→ **Aim**: Lines that hold the string "scene" are to be counted; give only their number.
** Begin Provided material **
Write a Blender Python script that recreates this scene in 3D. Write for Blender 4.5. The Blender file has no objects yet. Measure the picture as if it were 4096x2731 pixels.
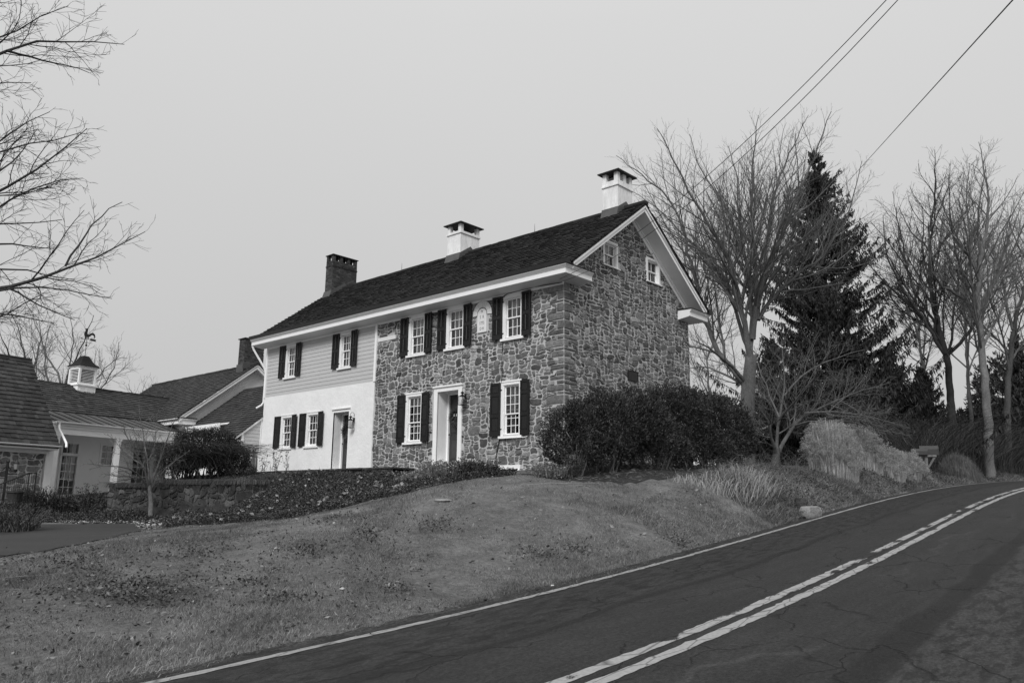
import bpy, math, random
import numpy as np
from mathutils import Vector, Matrix
sc = bpy.context.scene
# ---------------------------------------------------------------- camera
CAM = np.array([14.2273, -17.8927, 1.6])
YAW, PITCH, ROLL, FPX = 42.297, 11.568, 0.623, 3185.834
_y, _p, _r = np.radians([YAW, PITCH, ROLL])
FW = np.array([-np.sin(_y)*np.cos(_p), np.cos(_y)*np.cos(_p), np.sin(_p)])
_rt = np.array([np.cos(_y), np.sin(_y), 0.0]); _up = np.cross(_rt, FW)
RT = np.cos(_r)*_rt + np.sin(_r)*_up; UP = -np.sin(_r)*_rt + np.cos(_r)*_up
cd = bpy.data.cameras.new('camera'); cam = bpy.data.objects.new('camera', cd)
sc.collection.objects.link(cam); sc.camera = cam
cam.matrix_world = Matrix(((RT[0], UP[0], -FW[0], CAM[0]), (RT[1], UP[1], -FW[1], CAM[1]), (RT[2], UP[2], -FW[2], CAM[2]), (0, 0, 0, 1)))
cd.sensor_width = 36; cd.lens = FPX/4096*36; cd.clip_start = 0.05; cd.clip_end = 3000
# ---------------------------------------------------------------- light
SUN_EL, SUN_AZ = math.radians(40), math.radians(153)      # azimuth clockwise from +Y
world = bpy.data.worlds.new('World'); sc.world = world; world.use_nodes = True
wn = world.node_tree; wn.nodes.clear()
def N(t, typ, **k):
    n = t.nodes.new(typ)
    for a, b in k.items():
        if a.startswith('i_'):
            key = a[2:]; key = int(key) if key.isdigit() else key.replace('_', ' ')
            n.inputs[key].default_value = b
        else: setattr(n, a, b)
    return n
wo = N(wn, 'ShaderNodeOutputWorld'); wb = N(wn, 'ShaderNodeBackground')
sky = N(wn, 'ShaderNodeTexSky', sky_type='NISHITA', sun_disc=False, sun_elevation=SUN_EL, sun_rotation=SUN_AZ)
bw = N(wn, 'ShaderNodeRGBToBW'); tc = N(wn, 'ShaderNodeTexCoord'); sx = N(wn, 'ShaderNodeSeparateXYZ')
rmp = N(wn, 'ShaderNodeValToRGB'); e = rmp.color_ramp.elements
for i in range(3): e.new(0.5)
for i, (pos, val) in enumerate(((0.0, .50), (0.06, .515), (0.30, .60), (0.55, .68), (1.0, .98))):
    e[i].position = pos; e[i].color = (val, val, val, 1)
cl = N(wn, 'ShaderNodeTexNoise', i_Scale=1.3, i_Detail=3.0); clm = N(wn, 'ShaderNodeMapRange', i_3=.965, i_4=1.035)
m1 = N(wn, 'ShaderNodeMath', operation='MULTIPLY', i_1=0.05); m2 = N(wn, 'ShaderNodeMath', operation='MULTIPLY', i_1=10.0)
m3 = N(wn, 'ShaderNodeMath', operation='ADD'); m4 = N(wn, 'ShaderNodeMath', operation='MULTIPLY')
L = wn.links.new
L(sky.outputs[0], bw.inputs[0]); L(bw.outputs[0], m1.inputs[0]); L(tc.outputs['Generated'], sx.inputs[0]); L(sx.outputs[2], rmp.inputs[0])
L(tc.outputs['Generated'], cl.inputs[0]); L(cl.outputs[0], clm.inputs[0]); L(rmp.outputs[0], m2.inputs[0]); L(m2.outputs[0], m4.inputs[0]); L(clm.outputs[0], m4.inputs[1])
L(m1.outputs[0], m3.inputs[0]); L(m4.outputs[0], m3.inputs[1]); L(m3.outputs[0], wb.inputs[0]); wb.inputs[1].default_value = 0.1
L(wb.outputs[0], wo.inputs[0])
sd = bpy.data.lights.new('sun', 'SUN'); sd.energy = 2.4; sd.angle = math.radians(22); sd.color = (1, 1, 1)
sun = bpy.data.objects.new('sun', sd); sc.collection.objects.link(sun)
sv = Vector((math.sin(SUN_AZ)*math.cos(SUN_EL), math.cos(SUN_AZ)*math.cos(SUN_EL), math.sin(SUN_EL)))
sun.rotation_euler = sv.to_track_quat('Z', 'Y').to_euler(); sun.location = (0, -20, 40)
sc.view_settings.view_transform = 'Standard'; sc.view_settings.look = 'None'; sc.view_settings.exposure = 0.0; sc.view_settings.gamma = 1

# ---------------------------------------------------------------- helpers
COL = sc.collection
ORG = {}
def A(*x): return np.array(x, float)
def ray(u, v): return FW + RT*(u-2048)/FPX - UP*(v-1365.5)/FPX
def at(u, v, dist):
    d = ray(u, v); return CAM + d/math.hypot(d[0], d[1])*dist
def tag(o, label=None, cat=None, group=None, kind=None):
    if label: o['label'] = label
    if cat: o['category'] = cat
    if group: o['group'] = group
    if kind: o['kind'] = kind
    return o
def thing(name, label, cat, loc, group=None):
    o = bpy.data.objects.new(name, None); COL.objects.link(o); o.location = loc; o.empty_display_size = .2
    ORG[o.name] = A(*loc); return tag(o, label, cat, group)
def frame_(o, t, s, n=None):       # local frame: origin, s axis, t axis, normal axis
    s = s/np.linalg.norm(s); t = t/np.linalg.norm(t); n = np.cross(s, t) if n is None else n
    return (A(*o), s, t, n)
class MB:
    def __init__(self): self.p = []; self.nv = 0
    def add(self, V, F, v=1.0, uv=None):
        V = np.asarray(V, float).reshape(-1, 3); F = np.asarray(F, int)
        vv = np.full(len(F), v, float) if np.isscalar(v) else np.asarray(v, float)
        self.p.append((V, F+self.nv, vv)); self.nv += len(V); return self
    def poly(self, pts, v=1.0): return self.add(pts, [list(range(len(pts)))], v)
    def box(self, x0, x1, y0, y1, z0, z1, v=1.0):
        V = [(x, y, z) for x in (x0, x1) for y in (y0, y1) for z in (z0, z1)]
        return self.add(V, [(0, 1, 3, 2), (4, 6, 7, 5), (0, 4, 5, 1), (2, 3, 7, 6), (0, 2, 6, 4), (1, 5, 7, 3)], v)
    def lbox(self, fr, s0, s1, t0, t1, d0, d1, v=1.0, bev=0.0):
        o, s, t, n = fr
        V = [o+s*a+t*b+n*c for a in (s0, s1) for b in (t0, t1) for c in (d0, d1)]
        return self.add(V, [(0, 1, 3, 2), (4, 6, 7, 5), (0, 4, 5, 1), (2, 3, 7, 6), (0, 2, 6, 4), (1, 5, 7, 3)], v)
    def prism(self, poly, ext, v=1.0):        # polygon points (3D) extruded by vector
        P = np.asarray(poly, float); n = len(P); V = np.vstack([P, P+np.asarray(ext, float)])
        self.add(V, [[i, (i+1) % n, (i+1) % n+n, i+n] for i in range(n)], v)
        self.add(P, [list(range(n))[::-1]], v); self.add(P+np.asarray(ext, float), [list(range(n))], v); return self
    def sweep(self, path, outs, prof, v=1.0, caps=True):   # path pts xy, outward vectors, profile (off,z)
        k = len(prof); V = []
        for (px, py), (ox, oy) in zip(path, outs):
            for off, z in prof: V.append((px+ox*off, py+oy*off, z))
        F = []
        for i in range(len(path)-1):
            for j in range(k):
                a = i*k+j; b = i*k+(j+1) % k; F.append((a, b, b+k, a+k))
        self.add(V, F, v)
        if caps:
            self.add(V[:k], [list(range(k))], v); self.add(V[-k:], [list(range(k))[::-1]], v)
        return self
    def tubes(self, P, Rr, sides=4, v=1.0):   # P (K,n,3), Rr (K,n)
        P = np.asarray(P, float); Rr = np.asarray(Rr, float); K, n, _ = P.shape
        T = np.empty_like(P); T[:, 1:-1] = P[:, 2:]-P[:, :-2]; T[:, 0] = P[:, 1]-P[:, 0]; T[:, -1] = P[:, -1]-P[:, -2]
        T /= np.linalg.norm(T, axis=2, keepdims=True)+1e-9
        mean = P[:, -1]-P[:, 0]; mean /= np.linalg.norm(mean, axis=1, keepdims=True)+1e-9
        ref = np.where(np.abs(mean[:, 2:3]) > .8, A(1, .13, 0), A(0.05, 0, 1.)); ref = ref[:, None, :]
        U = np.cross(T, np.broadcast_to(ref, T.shape)); U /= np.linalg.norm(U, axis=2, keepdims=True)+1e-9; W = np.cross(T, U)
        a = np.arange(sides)*2*np.pi/sides
        V = P[:, :, None, :]+Rr[:, :, None, None]*(U[:, :, None, :]*np.cos(a)[None, None, :, None]+W[:, :, None, :]*np.sin(a)[None, None, :, None])
        base = (np.arange(K)*n*sides)[:, None, None]+(np.arange(n-1)*sides)[None, :, None]; j = np.arange(sides)[None, None, :]; j2 = (j+1) % sides
        F = np.stack([base+j, base+j2, base+j2+sides, base+j+sides], -1).reshape(-1, 4)
        vv = v if np.isscalar(v) else np.repeat(v, (n-1)*sides)
        self.add(V.reshape(-1, 3), F, vv)
        if sides > 4:
            for b in range(K):
                self.add(V[b, -1], [list(range(sides))], 1.0)
        return self
    def tube(self, pts, r, sides=6, v=1.0):
        pts = np.asarray(pts, float); r = np.full(len(pts), r) if np.isscalar(r) else np.asarray(r)
        return self.tubes(pts[None], r[None], sides, v)
    def lathe(self, c, prof, sides=16, v=1.0, ax=None):
        c = A(*c); a = np.arange(sides)*2*np.pi/sides; V = []
        for r, z in prof:
            for t in a: V.append(c+A(r*math.cos(t), r*math.sin(t), z))
        F = [(i*sides+j, i*sides+(j+1) % sides, (i+1)*sides+(j+1) % sides, (i+1)*sides+j) for i in range(len(prof)-1) for j in range(sides)]
        self.add(V, F, v); self.add(V[-sides:], [list(range(sides))], v); self.add(V[:sides], [list(range(sides))[::-1]], v); return self
    def build(self, name, mat, parent=None, smooth=False, base=None, uv=None):
        me = bpy.data.meshes.new(name)
        org = ORG[parent.name] if parent else (A(*base) if base is not None else A(0, 0, 0))
        V = np.vstack([p[0] for p in self.p])-org; nf = sum(len(p[1]) for p in self.p)
        tot = np.concatenate([np.full(len(p[1]), p[1].shape[1] if p[1].ndim > 1 else 0) for p in self.p]).astype(np.int32)
        loops = np.concatenate([p[1].ravel() for p in self.p]).astype(np.int32)
        start = np.concatenate([[0], np.cumsum(tot)[:-1]]).astype(np.int32)
        me.vertices.add(len(V)); me.vertices.foreach_set('co', V.ravel().astype(np.float32))
        me.loops.add(len(loops)); me.loops.foreach_set('vertex_index', loops)
        me.polygons.add(nf); me.polygons.foreach_set('loop_start', start); me.polygons.foreach_set('loop_total', tot)
        me.polygons.foreach_set('use_smooth', np.full(nf, bool(smooth)))
        at_ = me.attributes.new('v', 'FLOAT', 'FACE'); at_.data.foreach_set('value', np.concatenate([p[2] for p in self.p]).astype(np.float32))
        if uv is not None:
            ul = me.uv_layers.new(name='UVMap'); ul.data.foreach_set('uv', np.asarray(uv)[loops].ravel().astype(np.float32))
        me.update(calc_edges=True); me.validate()
        me.materials.append(mat)
        o = bpy.data.objects.new(name, me); COL.objects.link(o)
        if parent: o.parent = parent
        else: o.location = org
        ORG[o.name] = org; return o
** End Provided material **
→ **Worked answer**: 2